Le Comité central d'entreprise (CCE) d'Air France, un des plus puissants de France, est dans la tourmente pour sa gestion entre début 2007 et fin 2009 par la CFDT, après un audit de ses comptes qui fait apparaître, selon Le Figaro, un trou de 21 à 24 millions d'euros.
Ce trou "inexpliqué" relèverait, pour 95%, d'une mauvaise gestion et 5% d'un possible enrichissement personnel, d'après le Figaro.
Les cinq anciens élus du bureau du CCE (trois CFDT, deux CFE-CGC) ont aussitôt dénoncé un "délit de mensonges" et annoncé une possible plainte en diffamation.
Le CCE, qui compte 300 salariés, gère notamment des centres de vacances, des sorties culturelles et des aides à la petite enfance pour les 63.000 agents Air France. La compagnie verse pour cela l'équivalent de 3,11% de la masse salariale chaque année, soit quelque 87 millions d'euros en 2009, répartis entre le CCE (45 millions d'euros) et huit comités d'établissement (CE) couvrant l'ensemble des catégories de personnels (navigants, siège...).
L'audit a été demandé en septembre par plusieurs syndicats, dont la CFDT.
"Il n'y a aucun trou dans le budget du CCE" car après un déficit de 8,8 millions en 2007, 3 millions en 2008, en 2009 il est à l'équilibre, d'après les anciens élus. D'après Air France toutefois, les comptes 2008, "visés par un commissaire aux comptes", étaient "positifs".
"Il reste un problème récurrent de décalage de trésorerie", pour lequel l'entreprise a versé une avance de 10 millions mi-décembre 2008 et de nouveau 10 millions fin 2009, a déclaré François Cabrera, ancien secrétaire général (CFDT) du CCE.
Ces deux chiffres, des avances sur les subventions 2009 et 2010 versées par la compagnie au CCE, ont été confirmés par la direction d'Air France, qui affirme "ne pas avoir connaissance" du rapport d'audit à ce stade et ne dispose "d'aucun pouvoir d'intervention" sur le CCE.
Le gouvernement va "demander des explications" au président d'Air France.
Des syndicats de la compagnie sont prêts à porter plainte contre l'équipe du CCE entre mars 2007 et le 3 novembre 2009, date à laquelle un bureau provisoire en a pris les rênes pour "sauver" cette instance.
"Nous irons jusqu'au bout", a clamé la CFTC.
La décision d'un recours pourrait être prise dès mardi en réunion extraordinaire de CCE, après la présentation lundi de l'audit à la commission financière du CCE.

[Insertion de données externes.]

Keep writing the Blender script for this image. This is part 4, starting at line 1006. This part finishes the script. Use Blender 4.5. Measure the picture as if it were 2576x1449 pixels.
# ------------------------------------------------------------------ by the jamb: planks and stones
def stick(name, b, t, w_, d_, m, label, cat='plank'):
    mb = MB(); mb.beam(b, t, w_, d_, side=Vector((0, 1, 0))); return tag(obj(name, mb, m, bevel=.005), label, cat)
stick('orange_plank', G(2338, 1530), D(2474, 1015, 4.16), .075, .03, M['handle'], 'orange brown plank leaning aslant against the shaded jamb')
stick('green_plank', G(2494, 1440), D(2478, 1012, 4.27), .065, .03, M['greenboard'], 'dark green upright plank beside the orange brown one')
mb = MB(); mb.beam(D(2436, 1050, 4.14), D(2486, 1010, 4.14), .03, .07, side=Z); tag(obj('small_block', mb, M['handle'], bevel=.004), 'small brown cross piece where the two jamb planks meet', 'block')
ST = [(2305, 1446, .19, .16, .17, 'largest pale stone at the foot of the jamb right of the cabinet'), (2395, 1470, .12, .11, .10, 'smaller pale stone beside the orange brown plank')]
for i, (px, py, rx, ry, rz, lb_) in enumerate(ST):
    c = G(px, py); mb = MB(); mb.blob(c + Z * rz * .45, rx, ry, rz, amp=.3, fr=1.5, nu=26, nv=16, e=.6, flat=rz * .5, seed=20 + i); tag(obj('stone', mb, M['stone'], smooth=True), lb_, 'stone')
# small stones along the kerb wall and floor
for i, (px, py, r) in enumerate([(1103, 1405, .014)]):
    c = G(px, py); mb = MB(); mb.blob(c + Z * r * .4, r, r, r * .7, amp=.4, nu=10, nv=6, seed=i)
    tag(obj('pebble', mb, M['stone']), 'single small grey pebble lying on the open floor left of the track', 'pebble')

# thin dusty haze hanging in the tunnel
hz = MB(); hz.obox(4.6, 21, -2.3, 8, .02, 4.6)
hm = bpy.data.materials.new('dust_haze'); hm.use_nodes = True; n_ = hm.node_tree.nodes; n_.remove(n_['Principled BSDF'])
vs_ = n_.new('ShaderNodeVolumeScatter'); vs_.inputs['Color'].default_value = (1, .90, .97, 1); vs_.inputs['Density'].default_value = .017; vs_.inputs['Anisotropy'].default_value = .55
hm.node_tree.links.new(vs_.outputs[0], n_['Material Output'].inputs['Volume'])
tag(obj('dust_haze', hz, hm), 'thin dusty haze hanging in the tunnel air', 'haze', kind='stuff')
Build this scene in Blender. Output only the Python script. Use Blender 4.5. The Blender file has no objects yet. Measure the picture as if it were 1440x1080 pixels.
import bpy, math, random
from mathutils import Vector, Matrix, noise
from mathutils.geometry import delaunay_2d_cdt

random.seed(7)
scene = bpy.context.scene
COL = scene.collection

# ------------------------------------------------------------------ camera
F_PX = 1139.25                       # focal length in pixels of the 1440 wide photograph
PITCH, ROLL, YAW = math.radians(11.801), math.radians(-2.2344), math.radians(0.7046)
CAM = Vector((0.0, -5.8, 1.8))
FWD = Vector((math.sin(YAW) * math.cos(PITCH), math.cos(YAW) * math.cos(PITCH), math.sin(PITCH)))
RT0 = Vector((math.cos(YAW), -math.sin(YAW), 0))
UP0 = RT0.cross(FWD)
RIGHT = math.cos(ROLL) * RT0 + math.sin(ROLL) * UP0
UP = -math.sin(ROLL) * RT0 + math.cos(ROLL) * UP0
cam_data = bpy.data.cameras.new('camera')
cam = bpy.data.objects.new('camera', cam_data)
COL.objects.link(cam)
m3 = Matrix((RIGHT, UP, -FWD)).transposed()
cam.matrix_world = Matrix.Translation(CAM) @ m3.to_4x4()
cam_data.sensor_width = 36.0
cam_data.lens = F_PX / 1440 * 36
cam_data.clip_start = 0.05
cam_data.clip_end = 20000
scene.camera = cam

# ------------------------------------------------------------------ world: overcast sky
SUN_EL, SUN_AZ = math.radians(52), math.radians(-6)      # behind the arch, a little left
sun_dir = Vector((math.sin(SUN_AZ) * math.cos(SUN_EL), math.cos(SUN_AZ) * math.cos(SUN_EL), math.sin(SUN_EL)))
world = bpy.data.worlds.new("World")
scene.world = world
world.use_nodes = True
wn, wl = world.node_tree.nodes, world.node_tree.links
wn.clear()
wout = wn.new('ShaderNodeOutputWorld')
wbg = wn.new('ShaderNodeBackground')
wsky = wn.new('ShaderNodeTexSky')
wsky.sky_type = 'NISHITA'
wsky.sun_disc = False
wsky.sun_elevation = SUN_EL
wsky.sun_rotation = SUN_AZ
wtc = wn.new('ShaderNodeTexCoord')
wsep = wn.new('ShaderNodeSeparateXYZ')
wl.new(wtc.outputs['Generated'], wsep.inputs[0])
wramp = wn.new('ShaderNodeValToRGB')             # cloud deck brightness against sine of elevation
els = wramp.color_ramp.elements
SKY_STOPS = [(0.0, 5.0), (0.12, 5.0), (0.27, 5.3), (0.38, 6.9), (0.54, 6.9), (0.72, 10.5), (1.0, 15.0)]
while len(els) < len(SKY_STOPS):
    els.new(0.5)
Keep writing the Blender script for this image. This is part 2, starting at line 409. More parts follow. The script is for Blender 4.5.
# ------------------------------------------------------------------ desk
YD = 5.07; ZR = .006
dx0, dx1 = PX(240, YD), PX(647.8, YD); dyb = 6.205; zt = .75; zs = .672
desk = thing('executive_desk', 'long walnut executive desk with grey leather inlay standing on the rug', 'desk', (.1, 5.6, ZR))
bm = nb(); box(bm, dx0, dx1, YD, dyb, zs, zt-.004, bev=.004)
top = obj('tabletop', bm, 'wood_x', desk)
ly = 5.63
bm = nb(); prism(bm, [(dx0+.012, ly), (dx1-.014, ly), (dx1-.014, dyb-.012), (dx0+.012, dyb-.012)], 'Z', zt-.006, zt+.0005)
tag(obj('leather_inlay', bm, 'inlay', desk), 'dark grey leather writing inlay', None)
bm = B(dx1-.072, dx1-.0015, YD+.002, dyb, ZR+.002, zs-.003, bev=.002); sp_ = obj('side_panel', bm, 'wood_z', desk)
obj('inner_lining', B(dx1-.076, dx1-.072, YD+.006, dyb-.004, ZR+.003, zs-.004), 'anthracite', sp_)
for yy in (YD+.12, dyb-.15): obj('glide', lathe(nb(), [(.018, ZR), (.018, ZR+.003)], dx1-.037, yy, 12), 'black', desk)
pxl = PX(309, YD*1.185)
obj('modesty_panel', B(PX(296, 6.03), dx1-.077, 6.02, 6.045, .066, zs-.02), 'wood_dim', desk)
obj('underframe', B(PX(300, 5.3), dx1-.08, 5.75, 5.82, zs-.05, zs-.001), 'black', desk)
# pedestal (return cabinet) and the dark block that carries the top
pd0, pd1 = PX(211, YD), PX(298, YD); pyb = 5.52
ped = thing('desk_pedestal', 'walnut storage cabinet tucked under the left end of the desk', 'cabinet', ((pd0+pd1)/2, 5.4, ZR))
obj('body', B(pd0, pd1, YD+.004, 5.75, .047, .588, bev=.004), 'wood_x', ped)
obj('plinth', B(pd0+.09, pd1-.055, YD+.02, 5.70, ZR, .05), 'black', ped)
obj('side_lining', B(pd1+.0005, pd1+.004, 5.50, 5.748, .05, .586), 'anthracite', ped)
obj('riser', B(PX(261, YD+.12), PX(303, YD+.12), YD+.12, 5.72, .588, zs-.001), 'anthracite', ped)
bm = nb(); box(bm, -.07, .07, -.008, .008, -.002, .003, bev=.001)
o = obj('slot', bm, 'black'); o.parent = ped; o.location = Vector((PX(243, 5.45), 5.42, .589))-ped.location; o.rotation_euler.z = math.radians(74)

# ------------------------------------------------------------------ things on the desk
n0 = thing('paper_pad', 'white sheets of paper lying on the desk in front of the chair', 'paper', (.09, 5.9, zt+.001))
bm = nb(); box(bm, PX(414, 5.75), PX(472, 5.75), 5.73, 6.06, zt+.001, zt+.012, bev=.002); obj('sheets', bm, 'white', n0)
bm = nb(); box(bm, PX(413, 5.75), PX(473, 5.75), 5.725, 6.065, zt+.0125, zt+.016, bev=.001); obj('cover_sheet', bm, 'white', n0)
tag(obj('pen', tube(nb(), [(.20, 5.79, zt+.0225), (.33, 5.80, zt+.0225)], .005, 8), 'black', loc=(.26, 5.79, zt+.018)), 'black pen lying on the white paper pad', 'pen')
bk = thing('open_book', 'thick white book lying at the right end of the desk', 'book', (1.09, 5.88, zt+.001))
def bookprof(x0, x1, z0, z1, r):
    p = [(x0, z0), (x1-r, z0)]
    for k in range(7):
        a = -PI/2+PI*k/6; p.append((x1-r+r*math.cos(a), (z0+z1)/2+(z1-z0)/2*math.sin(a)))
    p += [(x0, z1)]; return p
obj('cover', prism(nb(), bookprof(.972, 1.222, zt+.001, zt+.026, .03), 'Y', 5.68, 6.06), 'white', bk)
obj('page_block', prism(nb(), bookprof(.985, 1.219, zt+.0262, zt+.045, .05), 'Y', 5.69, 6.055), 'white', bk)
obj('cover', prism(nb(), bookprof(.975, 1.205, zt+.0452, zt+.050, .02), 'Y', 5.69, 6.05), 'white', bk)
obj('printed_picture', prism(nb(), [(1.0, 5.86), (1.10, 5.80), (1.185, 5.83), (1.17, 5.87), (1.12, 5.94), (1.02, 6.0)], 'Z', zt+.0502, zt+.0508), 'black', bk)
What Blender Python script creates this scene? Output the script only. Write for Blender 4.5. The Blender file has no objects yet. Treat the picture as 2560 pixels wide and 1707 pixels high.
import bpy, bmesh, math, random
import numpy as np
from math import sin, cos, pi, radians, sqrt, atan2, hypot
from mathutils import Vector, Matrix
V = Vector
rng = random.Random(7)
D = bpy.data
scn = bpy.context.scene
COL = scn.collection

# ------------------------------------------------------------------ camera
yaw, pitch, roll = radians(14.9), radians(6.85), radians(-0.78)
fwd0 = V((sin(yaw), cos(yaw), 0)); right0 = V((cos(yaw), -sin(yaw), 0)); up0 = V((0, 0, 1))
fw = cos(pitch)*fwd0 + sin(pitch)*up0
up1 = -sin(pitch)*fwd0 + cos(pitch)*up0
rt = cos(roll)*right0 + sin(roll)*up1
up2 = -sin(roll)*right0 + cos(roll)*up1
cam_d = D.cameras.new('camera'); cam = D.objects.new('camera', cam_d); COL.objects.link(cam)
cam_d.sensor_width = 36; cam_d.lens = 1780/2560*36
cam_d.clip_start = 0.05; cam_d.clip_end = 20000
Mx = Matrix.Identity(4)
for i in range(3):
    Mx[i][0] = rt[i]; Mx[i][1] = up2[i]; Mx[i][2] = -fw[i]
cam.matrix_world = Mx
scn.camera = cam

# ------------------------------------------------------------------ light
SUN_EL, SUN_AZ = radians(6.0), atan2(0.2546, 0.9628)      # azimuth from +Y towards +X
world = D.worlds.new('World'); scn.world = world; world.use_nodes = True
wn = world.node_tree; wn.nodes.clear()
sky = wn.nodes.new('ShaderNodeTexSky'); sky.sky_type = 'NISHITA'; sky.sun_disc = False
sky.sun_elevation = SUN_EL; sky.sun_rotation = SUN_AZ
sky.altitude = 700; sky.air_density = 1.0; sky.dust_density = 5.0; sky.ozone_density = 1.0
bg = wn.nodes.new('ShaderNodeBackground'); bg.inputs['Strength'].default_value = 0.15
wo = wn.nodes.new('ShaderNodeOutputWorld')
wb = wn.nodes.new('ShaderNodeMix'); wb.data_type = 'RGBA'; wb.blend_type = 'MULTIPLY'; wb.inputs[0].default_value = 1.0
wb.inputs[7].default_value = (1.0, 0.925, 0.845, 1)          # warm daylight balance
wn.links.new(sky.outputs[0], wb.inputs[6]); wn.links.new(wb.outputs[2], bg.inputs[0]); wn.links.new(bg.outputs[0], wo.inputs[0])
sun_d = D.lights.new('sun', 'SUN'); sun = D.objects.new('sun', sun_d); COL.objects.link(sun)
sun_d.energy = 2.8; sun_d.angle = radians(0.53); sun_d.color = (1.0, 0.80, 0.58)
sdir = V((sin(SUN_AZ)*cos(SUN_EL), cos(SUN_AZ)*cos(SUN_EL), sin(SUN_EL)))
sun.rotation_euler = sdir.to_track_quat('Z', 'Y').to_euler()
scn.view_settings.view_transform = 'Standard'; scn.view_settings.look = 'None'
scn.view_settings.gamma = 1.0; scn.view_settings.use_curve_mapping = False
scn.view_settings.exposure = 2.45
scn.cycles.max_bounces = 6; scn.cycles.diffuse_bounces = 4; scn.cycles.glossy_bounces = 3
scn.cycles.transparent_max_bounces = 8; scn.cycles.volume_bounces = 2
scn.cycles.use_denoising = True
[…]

"Nous avons formulé des doutes à de nombreuses reprises sur les comptes et il ne faut pas oublier les gestions précédentes", a estimé un porte-parole du Syndicat national des pilotes de ligne (SNPL), dont un représentant a pris la tête du CCE, au moins jusqu'à la restitution de l'audit.
Avant la CFDT, c'est la CGT qui menait le Comité. En 2005, il avait fait l'objet d'un audit après des soupçons de malversations. "Le cabinet avait souligné notre bonne gestion", s'est défendue la CGT.
"Tout cela relève d'une cabale à un an et demi des élections professionnelles", a jugé Cyril Jouan (CFDT).
L'enjeu est aussi, selon lui, le rôle du CCE ou des CE dans la gestion des oeuvres sociales, le premier assurant "une égalité des prestations entre les salariés", à l'inverse des seconds.
Selon Sud-Aérien aussi, le CE des navigants (45% de la masse salariale pour 35% des effectifs) se désolidarise des autres CE.
Le CCE d'Air France n'est pas le premier à être dans le collimateur ces dernières années, la Cour des comptes avait épinglé en 2005 et 2007 des irrégularités de gestion à l'ancien CCE d'EDF-GDF. A la SNCF, une information judiciaire pour "abus de confiance" avait été ouverte en 2006 sur le CE de Lyon. Chez Eurodisney, une enquête préliminaire a été lancée récemment après une plainte de FO pour "malversations" et "escroquerie".